「やりたい表現をやる!という決意の塊」デス・バレット バッハ。さんの映画レビュー(感想・評価)
やりたい表現をやる!という決意の塊
モリコーネのマカロニウエスタンの映画音楽を大々的に引用してることからもマカロニの影響を受けていることは明らかだし、顔のアップの切り替えしを多用するスタイルも完全にマカロニだが、だからといってマカロニの継承者ではないと思う。

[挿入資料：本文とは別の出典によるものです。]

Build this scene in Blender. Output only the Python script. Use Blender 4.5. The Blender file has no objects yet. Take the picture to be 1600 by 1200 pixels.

むしろマカロニ的表現の中から「オレはこれが好きだ!」という要素だけど取り出し、アンプと通して最大限に増幅させて轟音にしたみたいな押して押して押しまくる異形の映画だ。
アップの多用にしても、何度も切り替えしているうちに寄り過ぎて何が何だかわからなくなったりするし、登場人物の位置関係もわからなければ、もはや誰の目だか口だか判別できなくなるのだが、この作品固有の目的意識はいささかも傷つかない様子で、どんどんシュールでサイケでアバンギャルドな方向へと向かっていく。もはや現代アートの範疇ではないかと思う。
ハル・ハートリー映画でおなじみのエリナ・レーヴェンソンがとんでもないビッチをほぼノーメイクで怪演しているのも驚きで、スピンオフができてもおかしくないくらいのモンスターキャラだった。